Former Vice President Al Gore similarly said the U.S. will need to explore other options to fight global warming.

“We need to see state and local governments redouble their efforts to reduce emissions, we need to see the private sector step up and match their climate pledges with action, and most importantly, we must call on Congress to pass comprehensive climate legislation,” Gore said in a statement.

Former presidential candidate Tom Steyer, an investor and a co-executive chair of Galvanize Climate Solutions, said in an interview that the ruling “puts even more onus” on private businesses and investors to fund projects that will deliver renewable energy at scale. 

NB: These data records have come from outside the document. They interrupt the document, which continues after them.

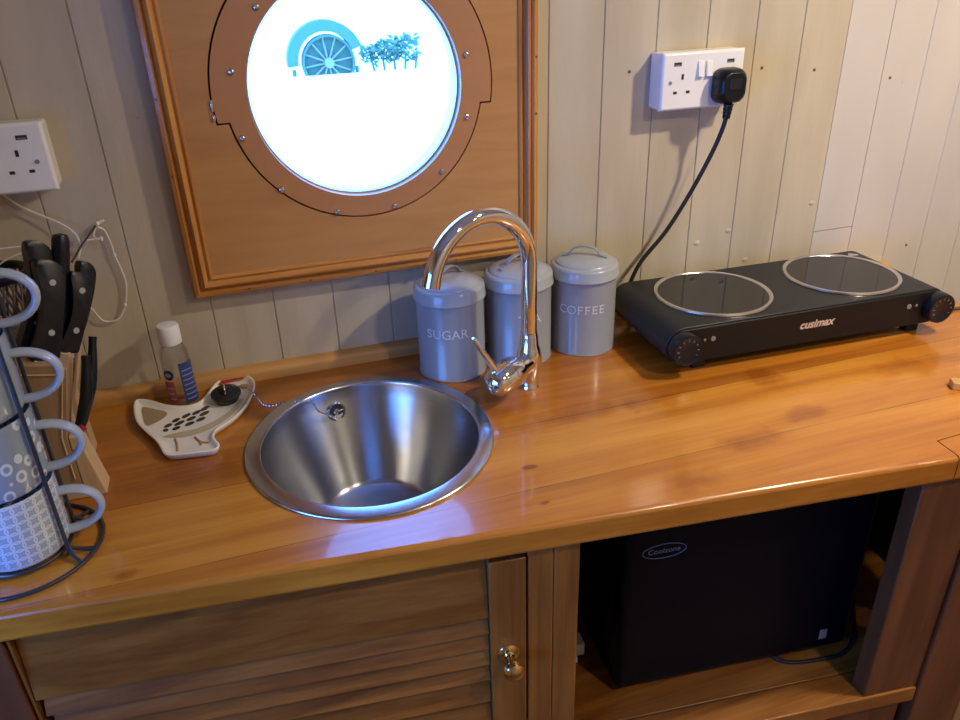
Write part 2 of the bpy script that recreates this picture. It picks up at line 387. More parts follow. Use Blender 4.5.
# back beading between worktop and planking
struct(MB().prism([(0, 0), (-.02, 0), (-.02, .012), (-.0185, .0165), (-.015, .019), (-.009, .0205), (0, .021)], -.670, .975, lambda a, b, h: (h, a, b)).build('trim_1', 'strip', ang=50))

# ------------------------------------------------------------------ porthole liner
yP = -.018
win = bpy.data.objects.new('window_1', None); COL.objects.link(win); win.location = (PX, 0, PZ); win['kind'] = 'structure'; WOFF['window_1'] = V((PX, 0, PZ))
RO, RI = .1955, .1800
def ring_outline(grow=0., n=72):
    """hatch outline: wide above the shoulder line, narrower below it"""
    zs = -.031-grow; ro, ri = RO+grow, RI+grow
    ao, ai = math.asin(zs/ro), math.asin(zs/ri)
    out = [(PX+ro*math.cos(a), PZ+ro*math.sin(a)) for a in [ao+(PI-2*ao)*i/n for i in range(n+1)]]
    out += [(PX+ri*math.cos(a), PZ+ri*math.sin(a)) for a in [PI-ai+(PI+2*ai)*i/n for i in range(n+1)]]
    return out
FX0, FX1, FZ0, FZ1 = -.319, .2211, .149, .72
fw = .034
def face_with_hole(mb, outer, inner, f, h0, h1):
    bm = mb.bm
    def ed(loop, h):
        vs = [bm.verts.new(V(f(a, b, h))) for a, b in loop]; es = [bm.edges.new((vs[i], vs[(i+1) % len(vs)])) for i in range(len(vs))]; return vs, es
    for h in (h0, h1):
        ov, oe = ed(outer, h); iv, ie = ed(inner, h)
        bmesh.ops.triangle_fill(bm, edges=oe+ie, use_beauty=True)
        if h == h0: O0, I0 = ov, iv
    for a, b in ((O0, ov), (I0, iv)):
        for i in range(len(a)):
            j = (i+1) % len(a); bm.faces.new((a[i], a[j], b[j], b[i]))
    return mb
F = lambda a, b, h: (a, h, b)
rect = [(FX0+.01, FZ0+.01), (FX1-.01, FZ0+.01), (FX1-.01, FZ1-.01), (FX0+.01, FZ1-.01)]
struct(face_with_hole(MB(), rect, ring_outline(.0026), F, yP, .0).build('liner_panel', 'ply', win, ang=30))
circ = [(PX+math.cos(2*PI*i/96)*PR, PZ+math.sin(2*PI*i/96)*PR) for i in range(96)]
struct(face_with_hole(MB(), ring_outline(0), circ, F, yP-.0015, .0).build('liner_ring', 'ply_ring', win, ang=30))
circ2 = [(PX+math.cos(2*PI*i/96)*(RO+.02), PZ+math.sin(2*PI*i/96)*(RO+.02)) for i in range(96)]
struct(face_with_hole(MB(), circ2, [(PX+math.cos(2*PI*i/96)*(PR+.005), PZ+math.sin(2*PI*i/96)*(PR+.005)) for i in range(96)], F, -.004, .004).build('gap_backing', 'groove', win))
# reveal tube through the hull side and the metal glazing rim
struct(MB().lathe([(PR+.001, 0), (PR+.001, -.045), (PR+.012, -.045), (PR+.012, 0)], (PX, -.002, PZ), 96, (0, -1, 0)).build('reveal', 'white_plastic', win))
struct(MB().lathe([(PR+.004, .006), (PR-.0025, .005), (PR-.0045, -.001), (PR-.0045, -.010), (PR+.004, -.012)], (PX, 0, PZ), 96, (0, -1, 0)).build('glazing_rim', 'screw', win))
struct(MB().lathe([(0, -.003), (PR-.004, -.003), (PR-.004, -.007), (0, -.007)], (PX, 0, PZ), 96, (0, -1, 0)).build('pane', 'pane', win))
# moulding frame
prof = [(0, 0), (0, -.018), (.003, -.023), (.008, -.0245), (.0105, -.021), (.012, -.0195), (.0135, -.0225), (.0185, -.027), (.0235, -.0225), (.0245, -.019), (.0265, -.0205), (.0285, -.0215), (.031, -.0205), (.0325, -.0175), (.034, -.0165), (.034, 0)]
def mould(side):
    mb = MB()
    if side == 'L': mb.loft([[(FX0+a, h, FZ0+a) for a, h in prof], [(FX0+a, h, FZ1-a) for a, h in prof]])
    if side == 'R': mb.loft([[(FX1-a, h, FZ0+a) for a, h in prof], [(FX1-a, h, FZ1-a) for a, h in prof]])
    if side == 'B': mb.loft([[(FX0+a, h, FZ0+a) for a, h in prof], [(FX1-a, h, FZ0+a) for a, h in prof]])
    if side == 'T': mb.loft([[(FX0+a, h, FZ1-a) for a, h in prof], [(FX1-a, h, FZ1-a) for a, h in prof]])
    return mb
for sd, mm in (('L', 'mould_z'), ('R', 'mould_z'), ('B', 'mould_x'), ('T', 'mould_x')):
    struct(mould(sd).build('moulding', mm, win, ang=40))
sm = [(-.214, .459), (-.214, .373), (-.172, .298), (-.097, .256), (-.011, .255), (.065, .299), (.108, .375), (.11, .461), (.07, .55), (-.17, .535), (-.10, .597), (.0, .598)]
for x, z in sm:
    x, z = x, z-.002
    sb = MB().lathe([(.0045, 0), (.0045, .001), (.0036, .0024), (.002, .003), (.0018, .002), (0, .002)], (x, yP-.0015, z), 16, (0, -1, 0))
    struct(sb.build('screw', 'screw', win))
# chrome slivers standing in for daylight leaking through the liner ring gap
struct(MB().bx(-.2480, -.2445, yP-.003, yP+.004, .408, .424).build('gap_light_sliver', 'chrome', win, bevel=.001))
struct(MB().bx(-.2480, -.2440, yP-.003, yP+.004, .396, .405).build('gap_light_sliver', 'chrome', win, bevel=.001))
for x, z in [(-.313, .43), (-.313, .33), (-.30, .2), (-.05, .156), (-.15, .156), (-.24, .156), (.08, .156), (.216, .45), (.216, .37)]:
    struct(MB().cyl((x, -.0225, z), (x, -.0248, z), .0016, n=8).build('nail_hole', 'groove', win))
# dark knot in the bottom moulding
struct(MB().cyl((.03, -.024, .154), (.03, -.0249, .154), .004, n=12).build('knot', 'groove', win))

# ------------------------------------------------------------------ worktop and base cabinet
U = V((.9943, -.1064, 0)); NN = V((.1064, .9943, 0)); O0 = V((0, -.497, 0))
def cab(u, k, z): return tuple(O0+U*u+NN*k+V((0, 0, z)))
cabM = Matrix(((U.x, NN.x, 0, O0.x), (U.y, NN.y, 0, O0.y), (0, 0, 1, 0), (0, 0, 0, 1)))
SX, SY = -.116, -.249
wt = MB()
xr = .578; fl = cab(-1.25, 0, 0); fr = cab(.582, 0, 0)
outl = [(-.670, 0), (-1.2, fl[1]), (fr[0], fr[1]), (fr[0]+.004, fr[1]+.04), (.985, -.50), (.978, -.012), (.978, 0)]
outl[1] = (-.670, cab(-.670/.9943, 0, 0)[1])
def arc_(a0, a1, n=40): return [(SX+math.cos(a0+(a1-a0)*i/n)*.155, SY+math.sin(a0+(a1-a0)*i/n)*.155*1.055) for i in range(n+1)]
yfm = O0.y+U.y*(SX/U.x)
left = [(SX, 0), (-.670, 0), outl[1], (SX, yfm)]+arc_(-PI/2, -3*PI/2)
right = [(SX, yfm)]+outl[2:]+[(SX, 0)]+arc_(PI/2, -PI/2)
for pl_ in (left, right):
    bmw = wt.bm; lo_ = [bmw.verts.new((a, b, -.038)) for a, b in pl_]; hi_ = [bmw.verts.new((a, b, 0)) for a, b in pl_]
    bmw.faces.new(hi_); bmw.faces.new(list(reversed(lo_)))
    for k in range(len(pl_)):
        k2 = (k+1) % len(pl_)
        if abs(pl_[k][0]-SX) < 1e-6 and abs(pl_[k2][0]-SX) < 1e-6: continue
        bmw.faces.new((lo_[k], lo_[k2], hi_[k2], hi_[k]))
bmesh.ops.remove_doubles(wt.bm, verts=wt.bm.verts, dist=1e-6)
def front_bevel(o, wd=.006):
    """round only the front nosing"""
    me = o.data; at = me.attributes.new('bevel_weight_edge', 'FLOAT', 'EDGE')
    for e in me.edges:
        a, b = [me.vertices[v].co for v in e.vertices]
        if all(abs(NN.dot(V((p.x, p.y, 0))-O0)) < 2e-3 for p in (a, b)) and abs(a.z-b.z) < 1e-6: at.data[e.index].value = 1.
    md = o.modifiers.new('nosing', 'BEVEL'); md.limit_method = 'WEIGHT'; md.width = wd; md.segments = 3
wo = wt.build('worktop', 'counter', ang=50); front_bevel(wo)
tag(wo, 'long orange varnished pine worktop under the porthole, with the round sink let in', 'worktop')
# end cap board at the right of the front edge
eb = MB().prism([(.5805, -.559), (.5845, -.5205), (.984, -.5015), (.984, -.602)], -.038, -.0001).build('worktop_end_board', 'counter'); front_bevel(eb)
tag(eb, 'short varnished board butted against the right end of the worktop front', 'board')

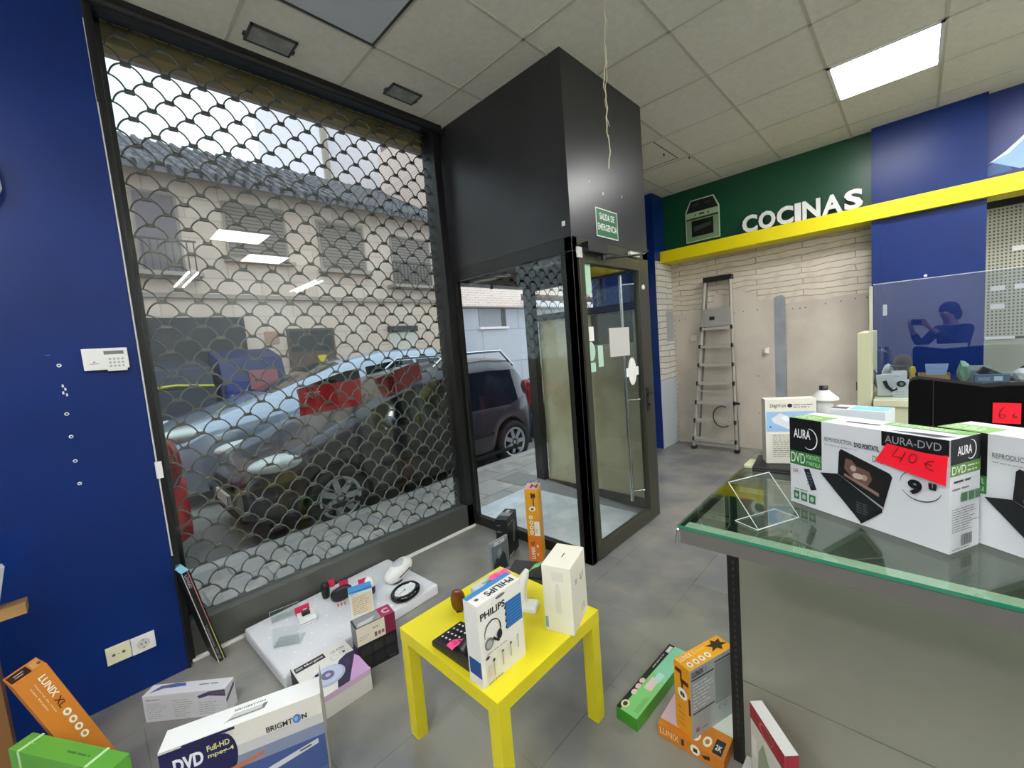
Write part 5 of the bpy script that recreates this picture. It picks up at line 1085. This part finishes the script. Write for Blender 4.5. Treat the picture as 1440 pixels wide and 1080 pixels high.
# ------------------------------------------------------------------ boxes on the floor at left
carton('tool_box_carton', 'white long carton with purple tool pictures on the floor by the blue wall', .353, .0645, .122, '#d5d6da',
 [('front', 'l', (.03, .10, .28, .72), '#aaadb3', 8), ('front', 'l', (.36, .10, .60, .78), '#aaadb3', 8), ('front', 'l', (.66, .10, .90, .60), '#aaadb3', 6), ('front', 'p', [(.66, .82), (.80, .95), (1, .98), (1, .72), (.80, .80), (.68, .72)], '#4a4470'), ('front', 'p', [(.80, .90), (1, .93), (1, .80), (.84, .82)], '#6c5560'), ('front', 'l', (.04, .80, .3, .88), '#5b6070', 1), ('front', 'e', (.92, .05, .97, .18), '#7d8288'),
  ('top', 'p', [(.05, .2), (.18, .55), (.40, .65), (.42, .9), (.30, .95), (.12, .8)], '#5c5590'), ('top', 'p', [(.25, .55), (.45, .62), (.42, .9), (.3, .9)], '#3f5ea8'), ('top', 'l', (.62, .45, .97, .75), '#5f6a85', 1), ('right', 'p', [(.0, .45), (.9, .75), (.9, .9), (0, .6)], '#4a4470')], -2.3958, .0081, .001, .8025)
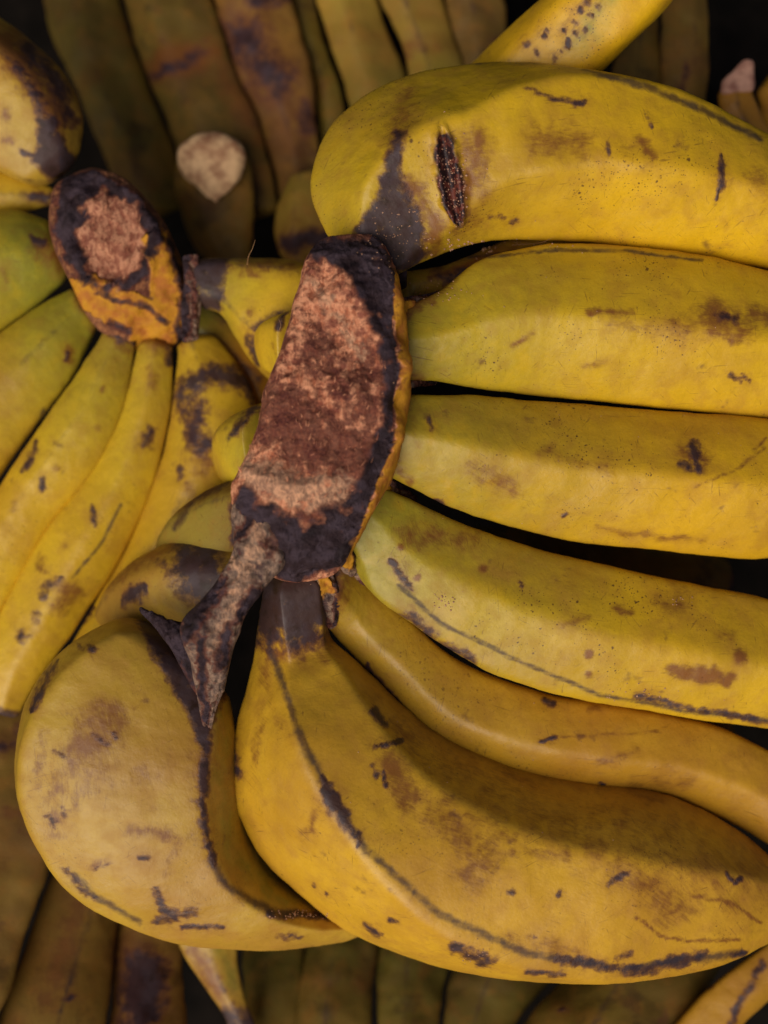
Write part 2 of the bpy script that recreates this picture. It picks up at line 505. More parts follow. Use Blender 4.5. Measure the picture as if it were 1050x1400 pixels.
def crown_mat(name, f1=(178, 104, 72), f2=(232, 162, 122), fr=(120, 58, 48), amp=.0016, pale=((150, 118, 96), (222, 170, 132))):
    """mk: R = dark rind, G = red-brown stain of the cut, B = yellow rind; bare = cut fibrous flesh; mk2: G pale, R orange"""
    N = NT(name)
    co = N.n('ShaderNodeTexCoord').outputs['Object']
    suv = N.attr('suv', 'Vector')
    mk = N.sep(N.attr('mk')); mk2 = N.sep(N.attr('mk2'))
    n_ed = N.noise(co, 330, 6, .65)
    n_fi = N.noise(co, 900, 5, .7)
    n_mid = N.noise(co, 150, 5, .6)
    fib = N.noise(N.vmul(co, (1, .55, 1)), 420, 5, .7, .6)
    col = N.mix(N.ss(.35, .62, fib), rgb(*f1), rgb(*f2))
    col = N.mix(N.ss(.50, .64, n_mid, 0, .8), col, rgb(*fr))
    col = N.mix(N.ss(.55, .75, n_fi, 0, .4), col, rgb(*f2))
    rs = N.math('ADD', N.math('MULTIPLY', mk[1], .9), N.math('MULTIPLY', N.math('SUBTRACT', n_ed, .5), 1.6))
    rsm = N.math('MULTIPLY', N.ss(.25, .6, rs), N.ss(.02, .3, mk[1]))
    col = N.mix(N.math('MULTIPLY', rsm, .85), col, N.mix(N.ss(.4, .65, n_fi), rgb(78, 36, 34), rgb(122, 66, 48)))
    pl = N.math('ADD', mk2[1], N.math('MULTIPLY', N.math('SUBTRACT', n_ed, .5), 1.2))
    pm = N.math('MULTIPLY', N.ss(.3, .65, pl), N.ss(.02, .3, mk2[1]))
    col = N.mix(N.math('MULTIPLY', pm, .8), col, N.mix(N.ss(.4, .6, fib), rgb(*pale[0]), rgb(*pale[1])))
    yl = N.math('ADD', mk[2], N.math('MULTIPLY', N.math('SUBTRACT', n_mid, .5), .55))
    ym = N.math('MULTIPLY', N.ss(.32, .55, yl), N.ss(.02, .2, mk[2]))
    yc = N.mix(N.ss(.4, .65, n_mid), rgb(196, 138, 34), rgb(176, 108, 42))
    col = N.mix(ym, col, yc)
    dk = N.math('ADD', mk[0], N.math('MULTIPLY', N.math('SUBTRACT', n_ed, .5), .8))
    dm = N.math('MULTIPLY', N.ss(.26, .74, dk), N.ss(.02, .25, mk[0]))
    rim = N.math('MULTIPLY', N.ss(.18, .4, dk), N.ss(.02, .15, mk[0]))
    col = N.mix(N.math('MULTIPLY', rim, .7), col, rgb(104, 54, 38))
    dc = N.mix(N.ss(.42, .62, n_mid), rgb(46, 30, 34), rgb(68, 54, 62))
    dc = N.mix(N.ss(.52, .75, n_fi, 0, .35), dc, rgb(96, 74, 70))
    dc = N.mix(N.ss(.48, .75, N.noise(co, 110, 4), 0, .8), dc, rgb(26, 17, 20))
    col = N.mix(dm, col, dc)
    N.set(N.b.inputs['Base Color'], col)
    N.b.inputs['Roughness'].default_value = .72
    N.b.inputs['Specular IOR Level'].default_value = .25
    h = N.math('ADD', N.math('MULTIPLY', fib, 1.0), N.math('MULTIPLY', n_mid, .9))
    h = N.math('ADD', h, N.math('MULTIPLY', n_fi, .5))
    h = N.math('MULTIPLY', h, N.math('SUBTRACT', 1.0, N.math('MULTIPLY', ym, .75)))
    bp = N.n('ShaderNodeBump'); bp.inputs['Strength'].default_value = .8; bp.inputs['Distance'].default_value = amp
    N.set(bp.inputs['Height'], h); N.set(N.b.inputs['Normal'], bp.outputs[0])
    return N.m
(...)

“We’re really on the clock,” Steyer said, adding that wind and solar are the cheapest forms of electricity generation. “In the next 10 years, it’s not about investing in new technology. It’s about improving the technologies we have and deploying them.”  

The Supreme’s Court decision is likely to put the Biden administration’s 2030 climate targets even further out of reach, said Wright, of Climate Mayors.

As part of the landmark Paris Agreement, a global pact that aims to reduce greenhouse gas emissions to avert the worst effects of climate change, the U.S. pledged to cut its emissions in half by 2030. The target could be in jeopardy without aggressive climate action from cities, states and the federal government, Wright said.

The court’s ruling could also damage America’s credibility in global climate negotiations, especially with partners that have stronger climate regulations, like the European Union.

“It makes it more difficult for the United States — the federal executive branch — to lead internationally on climate if we can’t deliver on our climate promise by 2030,” Steyer said.

Vickie Patton, the general counsel for the Environmental Defense Fund, which was a party to the case, said that the Supreme Court’s decision was “damaging” but that the EPA still has other ways to control harmful pollution, including addressing methane emissions from the oil and gas industry and tailpipe emissions from passenger vehicles, trucks and buses. Such tools will become even more important, she said.

Patton said that while the potential consequences of the Supreme Court’s decision are “alarming,” it should not be cause for despair.

“If we all work together in the country — if it’s all hands on deck — we can get there,” she said. “But we have no time to waste. We’re really in a race against time to address the climate crisis.”